A norma ora sindicada visa, deste modo, assegurar que, uma vez estabelecida determinada orientação quanto a certa «questão fundamental de direito», vinculativa para os tribunais estaduais que julgam em 1.ª instância os litígios de natureza fiscal, a mesma seja igualmente respeitada pelos tribunais arbitrais em matéria tributária, prevenindo, desse modo, contradições na interpretação e aplicação dos mesmos normativos. Trata-se, por conseguinte, de uma solução ordenada à segurança, à previsibilidade e, em última análise, à justiça na resolução dos litígios jurídico-tributários.
Pelo exposto, a aludida norma tem um fundamento racional e não põe em causa o direito de acesso à justiça.
9 – No que se refere à alegada violação dos princípios da justiça, da segurança jurídica e da proteção da confiança, cumpre ter presente que a solução do artigo 25.º, n.º 2, do RJAT assenta, desde logo, no princípio da irrecorribilidade das decisões arbitrais (cfr. supra o n.º 4).

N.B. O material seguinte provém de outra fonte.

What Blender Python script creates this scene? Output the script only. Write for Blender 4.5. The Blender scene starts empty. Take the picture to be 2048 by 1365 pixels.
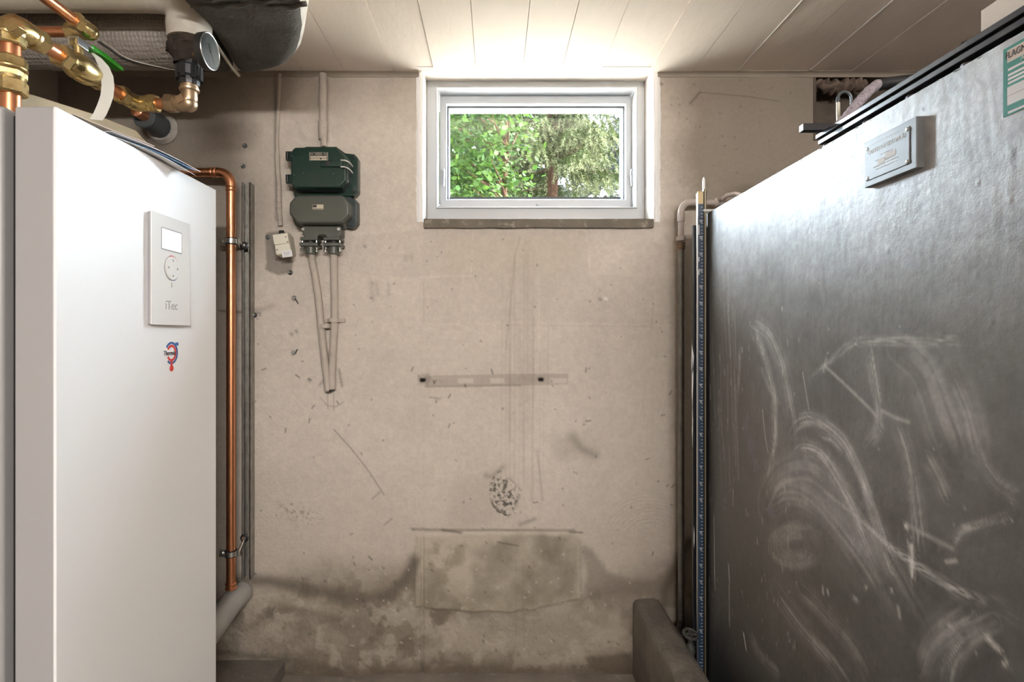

Acresce o caráter facultativo do recurso à arbitragem tributária pelo contribuinte (v. ibidem, in fine). Nesse sentido, refere-se muito justamente na decisão ora recorrida:
Por outro lado, atento o caráter ad hoc de cada tribunal arbitral, as respetivas decisões são únicas e destinadas exclusivamente ao caso concreto, vinculando apenas quem é parte no respetivo processo. Consequentemente, não se vê como é que a partir de uma decisão arbitral anterior em certo sentido podem nascer expetativas juridicamente relevantes de que casos semelhantes versando as mesmas questões fundamentais de direito venham a ter idêntica decisão. Tal uniformidade de soluções só poderia ser assegurada por via da recorribilidade das decisões arbitrais uma solução expressa e legitimamente afastada pelo legislador e com a qual quem opta pelo recurso à arbitragem necessariamente se conforma.
A norma do artigo 25.º, n.º 2, do RJAT ora sindicada não viola, assim, os aludidos parâmetros constitucionais da justiça, da segurança jurídica e da proteção da confiança.
III. Decisão
Pelo exposto, decide-se:
a) Não julgar inconstitucional a norma do artigo 25.º, n.º 2, do Regime Jurídico da Arbitragem em Matéria Tributária, aprovado pelo Decreto-Lei n.º 10/2011, de 20 de janeiro, na sua redação originária, segundo a qual não é admissível o recurso para o Supremo Tribunal Administrativo de decisão proferida por tribunal arbitral em matéria tributária sobre o mérito da pretensão deduzida que ponha termo ao processo quando a mesma esteja em oposição, quanto à mesma questão fundamental de direito, com a decisão proferida por outro tribunal arbitral em matéria tributária; e, em consequência,
b) Negar provimento ao recurso.
Custas pela recorrente, fixando-se a taxa de justiça em 25 (vinte e cinco) UC, ponderados os critérios estabelecidos no artigo 9.º, n.º 1, do Decreto-Lei n.º 303/98, de 7 de outubro (cfr. o artigo 6.º, n.º 1, do mesmo diploma).